• _Problem statement_:
Everything from the first line down to the line containing "LIV = [(150, 120, 100), (176, 150, 126), (128, 98, 84)]" should be reproduced exactly; please include nothing else.

:::::

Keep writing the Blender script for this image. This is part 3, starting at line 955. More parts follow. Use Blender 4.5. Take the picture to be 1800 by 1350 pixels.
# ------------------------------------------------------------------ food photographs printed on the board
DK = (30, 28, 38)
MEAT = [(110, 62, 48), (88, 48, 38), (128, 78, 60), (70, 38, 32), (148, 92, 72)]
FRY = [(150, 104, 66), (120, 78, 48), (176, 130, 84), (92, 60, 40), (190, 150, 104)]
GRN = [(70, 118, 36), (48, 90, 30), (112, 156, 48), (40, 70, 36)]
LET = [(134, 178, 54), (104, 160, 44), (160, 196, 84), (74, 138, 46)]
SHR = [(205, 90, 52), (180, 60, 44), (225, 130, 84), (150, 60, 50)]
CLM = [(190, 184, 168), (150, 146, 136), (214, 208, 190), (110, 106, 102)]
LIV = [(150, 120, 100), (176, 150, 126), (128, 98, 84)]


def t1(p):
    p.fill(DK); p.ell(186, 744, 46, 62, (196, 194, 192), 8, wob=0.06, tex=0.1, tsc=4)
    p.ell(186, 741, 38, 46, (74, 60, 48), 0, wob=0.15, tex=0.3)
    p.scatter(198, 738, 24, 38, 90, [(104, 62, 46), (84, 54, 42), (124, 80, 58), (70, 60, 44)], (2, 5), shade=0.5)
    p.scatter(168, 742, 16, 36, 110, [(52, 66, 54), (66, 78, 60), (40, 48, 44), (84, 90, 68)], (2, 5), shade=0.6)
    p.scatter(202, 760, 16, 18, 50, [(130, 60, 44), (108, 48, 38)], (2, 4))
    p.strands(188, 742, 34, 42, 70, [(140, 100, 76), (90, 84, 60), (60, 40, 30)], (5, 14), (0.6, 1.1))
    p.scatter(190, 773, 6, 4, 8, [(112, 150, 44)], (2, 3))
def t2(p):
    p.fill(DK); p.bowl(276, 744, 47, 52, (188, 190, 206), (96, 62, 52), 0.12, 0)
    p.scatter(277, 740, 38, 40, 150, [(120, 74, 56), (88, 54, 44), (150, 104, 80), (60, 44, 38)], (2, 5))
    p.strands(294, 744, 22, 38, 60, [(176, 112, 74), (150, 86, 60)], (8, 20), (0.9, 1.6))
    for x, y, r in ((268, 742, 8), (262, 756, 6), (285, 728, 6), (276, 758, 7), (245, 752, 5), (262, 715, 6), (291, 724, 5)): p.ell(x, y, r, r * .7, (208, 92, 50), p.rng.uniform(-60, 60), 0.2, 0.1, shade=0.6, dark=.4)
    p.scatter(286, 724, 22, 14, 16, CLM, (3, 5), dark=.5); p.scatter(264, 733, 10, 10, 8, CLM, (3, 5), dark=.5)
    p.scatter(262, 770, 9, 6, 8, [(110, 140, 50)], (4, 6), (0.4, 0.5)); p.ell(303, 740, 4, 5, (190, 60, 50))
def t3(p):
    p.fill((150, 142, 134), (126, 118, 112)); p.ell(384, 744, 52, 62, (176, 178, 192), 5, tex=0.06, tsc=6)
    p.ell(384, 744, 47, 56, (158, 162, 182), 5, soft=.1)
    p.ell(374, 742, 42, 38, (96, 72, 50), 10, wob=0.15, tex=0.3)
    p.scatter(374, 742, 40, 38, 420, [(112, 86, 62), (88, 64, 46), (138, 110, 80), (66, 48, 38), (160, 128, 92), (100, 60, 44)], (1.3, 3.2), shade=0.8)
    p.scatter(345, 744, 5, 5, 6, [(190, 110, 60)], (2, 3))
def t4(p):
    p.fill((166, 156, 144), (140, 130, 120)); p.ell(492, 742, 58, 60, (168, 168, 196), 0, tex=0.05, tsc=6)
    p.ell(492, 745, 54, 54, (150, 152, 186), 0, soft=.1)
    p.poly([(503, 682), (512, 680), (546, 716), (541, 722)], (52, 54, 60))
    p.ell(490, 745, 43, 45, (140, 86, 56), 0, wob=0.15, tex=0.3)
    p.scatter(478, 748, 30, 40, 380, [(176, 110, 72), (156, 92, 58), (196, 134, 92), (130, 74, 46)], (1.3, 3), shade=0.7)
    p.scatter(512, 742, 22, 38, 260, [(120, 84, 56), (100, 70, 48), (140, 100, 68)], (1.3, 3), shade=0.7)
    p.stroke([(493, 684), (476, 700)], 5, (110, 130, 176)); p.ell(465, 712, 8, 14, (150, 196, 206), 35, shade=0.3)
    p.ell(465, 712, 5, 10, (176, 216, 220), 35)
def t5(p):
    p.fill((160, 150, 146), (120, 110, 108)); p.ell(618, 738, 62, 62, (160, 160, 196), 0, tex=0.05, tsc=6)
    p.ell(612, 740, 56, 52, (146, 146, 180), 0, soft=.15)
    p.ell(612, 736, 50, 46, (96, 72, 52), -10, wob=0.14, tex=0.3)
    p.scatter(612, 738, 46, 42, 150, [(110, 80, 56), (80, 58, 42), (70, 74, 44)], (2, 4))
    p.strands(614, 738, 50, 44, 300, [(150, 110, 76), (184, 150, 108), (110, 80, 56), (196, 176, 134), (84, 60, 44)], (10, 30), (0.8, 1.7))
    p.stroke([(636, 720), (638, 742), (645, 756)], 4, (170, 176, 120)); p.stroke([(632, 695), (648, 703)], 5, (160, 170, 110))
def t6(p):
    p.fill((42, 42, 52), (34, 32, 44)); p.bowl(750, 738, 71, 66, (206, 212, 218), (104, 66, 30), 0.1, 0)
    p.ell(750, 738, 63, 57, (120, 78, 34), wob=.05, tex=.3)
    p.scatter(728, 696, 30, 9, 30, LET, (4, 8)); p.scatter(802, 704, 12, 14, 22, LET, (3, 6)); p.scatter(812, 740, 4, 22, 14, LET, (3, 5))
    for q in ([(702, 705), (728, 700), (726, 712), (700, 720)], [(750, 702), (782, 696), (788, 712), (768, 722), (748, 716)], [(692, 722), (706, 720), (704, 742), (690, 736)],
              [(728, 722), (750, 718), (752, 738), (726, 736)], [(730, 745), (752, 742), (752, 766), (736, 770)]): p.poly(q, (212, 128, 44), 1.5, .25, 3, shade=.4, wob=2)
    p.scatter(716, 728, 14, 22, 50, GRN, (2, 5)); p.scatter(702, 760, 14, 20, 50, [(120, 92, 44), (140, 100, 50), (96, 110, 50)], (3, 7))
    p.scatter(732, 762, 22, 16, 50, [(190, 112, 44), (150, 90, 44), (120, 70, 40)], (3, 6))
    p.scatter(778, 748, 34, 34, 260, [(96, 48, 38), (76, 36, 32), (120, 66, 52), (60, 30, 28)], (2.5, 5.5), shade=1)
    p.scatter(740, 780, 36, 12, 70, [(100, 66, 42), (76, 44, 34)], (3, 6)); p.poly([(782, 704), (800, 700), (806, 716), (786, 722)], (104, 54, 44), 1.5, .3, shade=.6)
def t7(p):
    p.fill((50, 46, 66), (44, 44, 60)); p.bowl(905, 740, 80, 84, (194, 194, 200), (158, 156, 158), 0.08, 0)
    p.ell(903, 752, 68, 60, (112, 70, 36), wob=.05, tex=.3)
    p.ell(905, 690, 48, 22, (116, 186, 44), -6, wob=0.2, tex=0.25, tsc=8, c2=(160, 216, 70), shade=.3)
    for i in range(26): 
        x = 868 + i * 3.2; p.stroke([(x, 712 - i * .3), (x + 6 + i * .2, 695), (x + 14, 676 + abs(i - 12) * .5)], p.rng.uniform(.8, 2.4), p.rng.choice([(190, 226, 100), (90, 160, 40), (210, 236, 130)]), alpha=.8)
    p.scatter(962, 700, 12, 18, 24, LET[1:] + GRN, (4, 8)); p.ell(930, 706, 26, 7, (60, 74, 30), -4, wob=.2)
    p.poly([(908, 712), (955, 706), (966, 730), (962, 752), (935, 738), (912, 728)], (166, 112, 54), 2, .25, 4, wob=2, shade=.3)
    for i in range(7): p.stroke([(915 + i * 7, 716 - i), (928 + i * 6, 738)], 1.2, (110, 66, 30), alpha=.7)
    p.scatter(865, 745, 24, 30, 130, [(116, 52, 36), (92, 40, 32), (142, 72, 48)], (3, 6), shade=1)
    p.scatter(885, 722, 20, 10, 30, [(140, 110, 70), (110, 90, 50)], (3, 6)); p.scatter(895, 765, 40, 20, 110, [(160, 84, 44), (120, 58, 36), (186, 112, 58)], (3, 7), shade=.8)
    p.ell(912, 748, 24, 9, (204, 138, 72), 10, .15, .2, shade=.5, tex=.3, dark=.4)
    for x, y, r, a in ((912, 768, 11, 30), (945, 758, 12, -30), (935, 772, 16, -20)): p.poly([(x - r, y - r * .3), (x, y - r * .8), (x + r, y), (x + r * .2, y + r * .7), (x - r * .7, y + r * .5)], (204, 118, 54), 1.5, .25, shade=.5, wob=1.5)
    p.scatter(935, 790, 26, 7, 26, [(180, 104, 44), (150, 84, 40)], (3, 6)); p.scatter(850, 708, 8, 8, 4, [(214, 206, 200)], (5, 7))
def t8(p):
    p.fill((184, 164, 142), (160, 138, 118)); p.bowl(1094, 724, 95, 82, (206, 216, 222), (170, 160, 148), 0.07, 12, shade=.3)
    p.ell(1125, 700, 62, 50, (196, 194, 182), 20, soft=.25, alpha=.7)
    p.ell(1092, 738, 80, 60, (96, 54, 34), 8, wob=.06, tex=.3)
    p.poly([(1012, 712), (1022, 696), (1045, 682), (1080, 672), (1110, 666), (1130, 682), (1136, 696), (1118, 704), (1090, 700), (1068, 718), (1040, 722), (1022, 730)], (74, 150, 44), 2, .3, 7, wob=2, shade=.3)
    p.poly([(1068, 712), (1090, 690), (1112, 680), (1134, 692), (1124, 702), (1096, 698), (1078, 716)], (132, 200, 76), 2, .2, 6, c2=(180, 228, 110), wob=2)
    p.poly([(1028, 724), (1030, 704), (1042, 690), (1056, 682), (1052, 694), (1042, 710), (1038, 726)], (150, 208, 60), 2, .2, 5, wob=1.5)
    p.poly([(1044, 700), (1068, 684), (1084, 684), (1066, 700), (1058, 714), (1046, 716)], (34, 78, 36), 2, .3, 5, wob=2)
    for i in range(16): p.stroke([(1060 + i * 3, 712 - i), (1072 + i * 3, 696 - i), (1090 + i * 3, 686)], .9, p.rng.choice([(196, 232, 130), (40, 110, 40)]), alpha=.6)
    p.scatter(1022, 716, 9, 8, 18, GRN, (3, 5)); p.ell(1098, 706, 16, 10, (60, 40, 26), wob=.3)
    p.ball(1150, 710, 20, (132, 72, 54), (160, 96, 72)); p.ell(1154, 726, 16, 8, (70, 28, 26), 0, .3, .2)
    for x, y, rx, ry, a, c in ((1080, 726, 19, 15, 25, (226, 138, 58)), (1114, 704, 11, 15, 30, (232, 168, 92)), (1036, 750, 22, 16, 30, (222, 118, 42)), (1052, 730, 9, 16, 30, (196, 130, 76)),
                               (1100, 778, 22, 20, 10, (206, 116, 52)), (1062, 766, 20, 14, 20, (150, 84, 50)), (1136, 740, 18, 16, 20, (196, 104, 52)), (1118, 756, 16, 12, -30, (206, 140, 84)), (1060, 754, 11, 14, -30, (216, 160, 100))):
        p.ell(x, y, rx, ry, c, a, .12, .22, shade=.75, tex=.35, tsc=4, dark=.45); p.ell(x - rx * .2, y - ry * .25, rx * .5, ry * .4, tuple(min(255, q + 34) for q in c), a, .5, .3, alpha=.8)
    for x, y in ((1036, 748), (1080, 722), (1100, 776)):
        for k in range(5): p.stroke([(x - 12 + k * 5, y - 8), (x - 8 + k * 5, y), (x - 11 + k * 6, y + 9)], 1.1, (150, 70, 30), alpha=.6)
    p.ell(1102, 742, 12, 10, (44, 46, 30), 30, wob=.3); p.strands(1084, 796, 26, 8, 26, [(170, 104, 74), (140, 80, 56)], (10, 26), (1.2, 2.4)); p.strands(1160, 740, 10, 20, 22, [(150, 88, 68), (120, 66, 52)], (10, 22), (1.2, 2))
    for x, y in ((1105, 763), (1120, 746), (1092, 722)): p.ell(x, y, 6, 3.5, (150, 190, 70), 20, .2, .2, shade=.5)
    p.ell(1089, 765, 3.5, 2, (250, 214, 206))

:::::

• _Answer for this exercise_:
Keep writing the Blender script for this image. This is part 3, starting at line 955. More parts follow. Use Blender 4.5. Take the picture to be 1800 by 1350 pixels.
# ------------------------------------------------------------------ food photographs printed on the board
DK = (30, 28, 38)
MEAT = [(110, 62, 48), (88, 48, 38), (128, 78, 60), (70, 38, 32), (148, 92, 72)]
FRY = [(150, 104, 66), (120, 78, 48), (176, 130, 84), (92, 60, 40), (190, 150, 104)]
GRN = [(70, 118, 36), (48, 90, 30), (112, 156, 48), (40, 70, 36)]
LET = [(134, 178, 54), (104, 160, 44), (160, 196, 84), (74, 138, 46)]
SHR = [(205, 90, 52), (180, 60, 44), (225, 130, 84), (150, 60, 50)]
CLM = [(190, 184, 168), (150, 146, 136), (214, 208, 190), (110, 106, 102)]
LIV = [(150, 120, 100), (176, 150, 126), (128, 98, 84)]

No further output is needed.